Con una plancha de la Plaza de la Constitución colmada de seguidores en una gama que abarcaba de los quince a sesenta añeros y quizá más, Silvio Rodríguez, no obstante su claro liderazgo desplegado bajo el cobijo de Tláloc, según dijo, desafortunadamente mostró también su incapacidad para servir de instrumento y manipular políticamente al monstruo de mil cabezas, como le dicen en Viña del Mar al público exigente.
En un momento dado, el compositor quiso agradecer al gobierno de la ciudad de la esperanza haberlo llevado a ese templete para dar un espectáculo gratuito, luego de que el mismo público había abucheado a una funcionaria menor que se atrevió a subir al escenario para colgar verbalmente la medalla del mérito a autoridades locales encabezadas por el Peje, y apenas pudo dar, con una cuentas palabras, la bienvenida al exponente de la trova cubana.

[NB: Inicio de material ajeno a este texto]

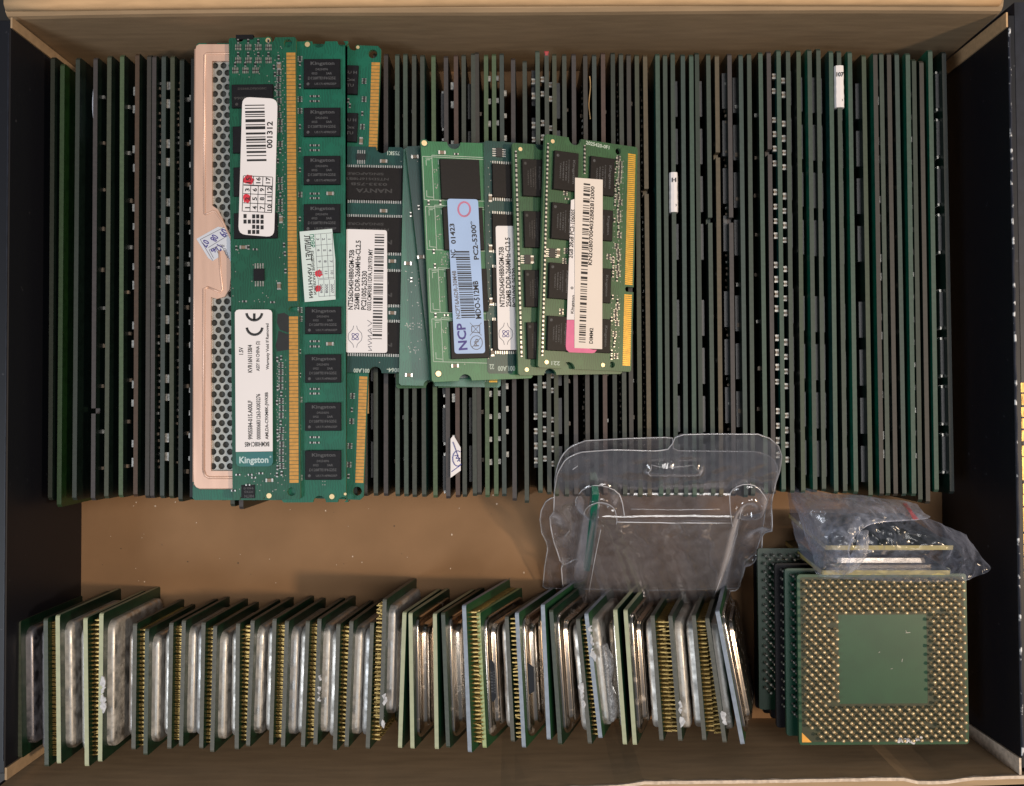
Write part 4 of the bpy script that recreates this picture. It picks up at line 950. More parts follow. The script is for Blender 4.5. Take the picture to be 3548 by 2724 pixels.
# ------------------------------------------------------------------ processors standing on edge
M['lidpaste'] = lidmat('pasted_nickel_lid', (0.58, 0.55, 0.51), (0.50, 0.47, 0.43), 0.46, 0.42)
M['lidclean'] = lidmat('polished_nickel_lid', (0.56, 0.49, 0.42), (0.36, 0.34, 0.32), 0.27, 0.22)
M['liddark'] = lidmat('dull_dark_lid', (0.30, 0.28, 0.29), (0.22, 0.20, 0.21), 0.42, 0.4)
M['lidgrey'] = lidmat('stained_nickel_lid', (0.50, 0.49, 0.48), (0.36, 0.34, 0.32), 0.45, 0.42)
M['subcream'] = mat('pale_substrate_edge', S(170, 174, 142), 0.55, var=0.12, scale=600)
M['subgrey'] = mat('grey_substrate_edge', S(88, 88, 80), 0.55, var=0.25, scale=900)
M['subdark'] = mat('dark_substrate_edge', S(66, 72, 58), 0.5, var=0.3, scale=900)
M['subblue'] = mat('bluish_substrate_edge', S(140, 150, 164), 0.45, var=0.2, scale=700)
M['sublime'] = mat('lime_substrate_edge', S(168, 182, 128), 0.5, var=0.15, scale=700)
M['paste'] = mat('dried_white_paste', (0.62, 0.62, 0.64), 0.6, var=0.35, scale=900)
_cpu = {}
def cpu_sub(W, ed):
    if ('s', W, ed) not in _cpu:
        m = MB(); o = rrect(0, W / 2, W, W, .7, 2)
        m.loft([[(-.6, y, z) for y, z in o], [(.6, y, z) for y, z in o]], 1); m.m[-2] = 0; m.m[-1] = 0
        _cpu[('s', W, ed)] = m.mesh('substrate', ['pcbcpud' if ed in ('subgrey', 'subdark', 'subcream') else 'pcbcpu', ed])
    return _cpu[('s', W, ed)]
def cpu_lid(W, side, kind, mt):
    key = ('l', W, side, kind, mt)
    if key not in _cpu:
        m = MB(); rows = []
        if kind == 'flat': steps = [(.865, .62, 3), (.865, 1.9, 3), (.862, 2.3, 3), (.852, 2.6, 3), (.835, 2.8, 3), (.81, 2.9, 3)]
        else: steps = [(.90, .62, 3.4), (.90, 1.2, 3.4), (.895, 1.5, 3.4), (.88, 1.7, 3.4), (.84, 1.8, 3.3), (.80, 1.86, 3.2), (.782, 1.98, 3.0), (.772, 2.2, 3.0), (.765, 2.9, 3.0), (.757, 3.2, 3.0), (.74, 3.42, 2.9), (.71, 3.5, 2.8)]
        for s_, x, r in steps:
            o = rrect(0, W / 2, W * s_, W * s_, r, 5)
            rows.append([(side * x, y, z) for y, z in (o if side < 0 else o)])
        m.loft(rows[::-1] if side > 0 else rows)
        _cpu[key] = m.mesh('metal_lid', [mt], False, 38)
    return _cpu[key]
def cpu_pins(W, side, seed):
    key = ('p', W, side, seed)
    if key not in _cpu:
        rnd = random.Random(seed); m = MB(); p = 1.27; n = int((W - 3) / p); h = (n - 1) / 2; L = 2.3
        for i in range(n):
            for j in range(n):
                if 6 < i < n - 7 and 6 < j < n - 7: continue
                if j < n - 10 and 3 < i < n - 4 : continue
                y = (i - h) * p; z = W / 2 + (j - h) * p; b_ = rnd.gauss(0, .10) if rnd.random() > .07 else rnd.gauss(0, .45)
                c_ = rnd.gauss(0, .08); q = .19
                m.loft([[(side * .6, y + a, z + c) for a, c in ((-q, -q), (q, -q), (q, q), (-q, q))], [(side * (.6 + L), y + a + b_, z + c + c_) for a, c in ((-q, -q), (q, -q), (q, q), (-q, q))]])
        _cpu[key] = m.mesh('pins', ['pin'])
    return _cpu[key]
Z1 = lambda x, y: (x / 2.17, 1950 + y / 2.17)
Z2 = lambda x, y: (600 + x / 2.17, 1950 + y / 2.17)
Z3 = lambda x, y: (1200 + x / 2.17, 1950 + y / 2.17)
Z4 = lambda x, y: (1900 + x / 2.17, 1950 + y / 2.17)
# map, top end, near end, lid side, lid kind, lid finish, pin side (0 none), edge, size, words
CPU = [(Z1, (140, 470), (150, 1440), 1, 'flat', 'liddark', 0, 'subdark', 39, 'dark'), (Z1, (343, 425), (350, 1530), -1, 'flat', 'liddark', 1, 'subdark', 42, 'dark'), (Z1, (433, 400), (443, 1510), 1, 'flat', 'lidpaste', -1, 'subcream', 42, 'pale'),
       (Z1, (642, 420), (653, 1530), -1, 'flat', 'lidpaste', 1, 'subcream', 42, 'pale'), (Z1, (762, 385), (752, 1495), 1, 'flat', 'lidpaste', -1, 'subcream', 42, 'pale'),
       (Z1, (1015, 455), (1003, 1410), -1, 'flat', 'lidgrey', 1, 'subgrey', 36.5, 'grey'), (Z1, (1105, 510), (1093, 1440), 1, 'flat', 'lidpaste', -1, 'subdark', 36.5, 'dark'), (Z1, (1288, 450), (1272, 1405), -1, 'flat', 'lidpaste', 1, 'subgrey', 36.5, 'grey'),
       (Z2, (80, 430), (58, 1390), 1, 'flat', 'lidpaste', -1, 'subgrey', 36.5, 'grey'), (Z2, (228, 450), (210, 1400), -1, 'flat', 'lidgrey', 1, 'subgrey', 36.5, 'grey'), (Z2, (315, 475), (292, 1430), 1, 'flat', 'lidpaste', -1, 'subgrey', 36.5, 'grey'),
       (Z2, (487, 455), (477, 1410), -1, 'flat', 'lidpaste', 1, 'subgrey', 36.5, 'grey'), (Z2, (597, 435), (562, 1385), 1, 'flat', 'lidpaste', -1, 'subgrey', 36.5, 'grey'), (Z2, (762, 420), (735, 1375), -1, 'flat', 'lidpaste', 1, 'subgrey', 36.5, 'grey'),
       (Z2, (855, 440), (825, 1390), 1, 'flat', 'lidgrey', -1, 'subgrey', 36.5, 'grey'), (Z2, (1012, 440), (975, 1390), -1, 'flat', 'lidpaste', 1, 'subgrey', 36.5, 'grey'), (Z2, (1100, 420), (1068, 1375), 1, 'flat', 'lidpaste', -1, 'subgrey', 36.5, 'grey'),
       (Z2, (1242, 465), (1215, 1410), -1, 'flat', 'lidpaste', 1, 'subgrey', 36.5, 'grey'), (Z2, (1340, 440), (1303, 1390), 1, 'flat', 'lidpaste', -1, 'subgrey', 36.5, 'grey'), (Z2, (1495, 450), (1462, 1405), -1, 'flat', 'lidgrey', 1, 'subgrey', 36.5, 'grey'),
       (Z2, (1590, 280), (1565, 1225), 1, 'flat', 'lidgrey', -1, 'subgrey', 36.5, 'grey'), (Z3, (437, 375), (403, 1395), -1, 'step', 'lidclean', 0, 'subcream', 39, 'pale'), (Z3, (482, 380), (497, 1400), 1, 'step', 'lidclean', 0, 'subcream', 39, 'pale'),
       (Z3, (665, 385), (680, 1405), -1, 'step', 'lidclean', 0, 'subcream', 39, 'pale'), (Z3, (727, 380), (765, 1390), 1, 'step', 'lidclean', 0, 'subdark', 39, 'dark'), (Z3, (885, 335), (928, 1415), -1, 'step', 'lidclean', 1, 'subblue', 42, 'bluish'),
       (Z3, (992, 380), (1040, 1395), 1, 'step', 'lidclean', -1, 'sublime', 39, 'lime-green'), (Z3, (1205, 410), (1252, 1345), -1, 'flat', 'lidpaste', 1, 'subgrey', 36.5, 'grey'), (Z3, (1282, 385), (1335, 1385), 1, 'step', 'lidclean', -1, 'subblue', 39, 'bluish'),
       (Z3, (1477, 325), (1522, 1325), -1, 'step', 'lidclean', 0, 'subblue', 39, 'bluish'), (Z3, (1540, 365), (1607, 1360), 1, 'step', 'lidclean', 0, 'subdark', 39, 'dark'), (Z4, (222, 435), (312, 1355), -1, 'flat', 'lidpaste', 1, 'subgrey', 36.5, 'grey'),
       (Z4, (285, 385), (392, 1320), 1, 'flat', 'lidpaste', -1, 'subblue', 36.5, 'bluish'), (Z4, (503, 365), (575, 1360), -1, 'step', 'lidclean', 0, 'subcream', 39, 'pale'), (Z4, (580, 365), (650, 1365), 1, 'step', 'lidclean', 0, 'subcream', 39, 'pale'),
       (Z4, (783, 410), (850, 1330), -1, 'flat', 'lidpaste', 1, 'subgrey', 36.5, 'grey'), (Z4, (917, 405), (992, 1340), 1, 'flat', 'lidpaste', -1, 'subgrey', 36.5, 'grey'), (Z4, (1093, 410), (1172, 1325), -1, 'flat', 'lidpaste', 1, 'subgrey', 36.5, 'grey'),
       (Z4, (1195, 430), (1325, 1345), 1, 'flat', 'lidpaste', -1, 'subgrey', 36.5, 'grey'), (Z4, (1272, 375), (1460, 1360), 1, 'step', 'lidclean', 0, 'subblue', 39, 'bluish')]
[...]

Silvio Rodríguez, por su parte, apenas pudo referirse a lo dicho por la mensajera del tabasqueño repitiendo que México era sin duda la ciudad de la esperanza, cuando sintió el frío silencio de un público que había recorrido kilómetros para oírlo cantar y hablar de experiencias personales, y hasta permitirle presentar a tres trovadores invitados: al cubano Lázaro García, al mexicano Fernando Delgadillo y al uruguayo Daniel Viglietti, pero nada más.
Fue entonces cuando recuperamos algo del entusiasmo al ver la cerrazón del público para hacerle concesiones incluso al ídolo, autor e intérprete de piezas tan exquisitas como Ojalá, El Papalote, El Matador, y quien al rendir homenaje al mexicano Vicente Garrido, reveló que para él, “Ojos de papel volando”, segundo verso de una estrofa del Son de la Negra, de autor anónimo, es la frase mejor lograda de toda la letra de la música en español.
En ese momento recobraron brillo las luces de las torres de la Catedral a espaldas del escenario, las de Palacio Nacional y el Ayuntamiento, lo mismo que el bullicio de los presentes que bajaba por la calle Madero hasta Bellas Artes y la Alameda Central, junto con el de los vendedores de “periscopios”, plátanos asados, elotes, esquites y algodones dulces de colores.
El corazón se nutrió de momento, aunque ya nada fuera igual escuchando ahora, 20 años después, a un Silvio Rodríguez desaliñado, tocado con una gorra desgastada, camuflaje de la implacable calvicie y enormes lentes donde avanzan las dioptrías.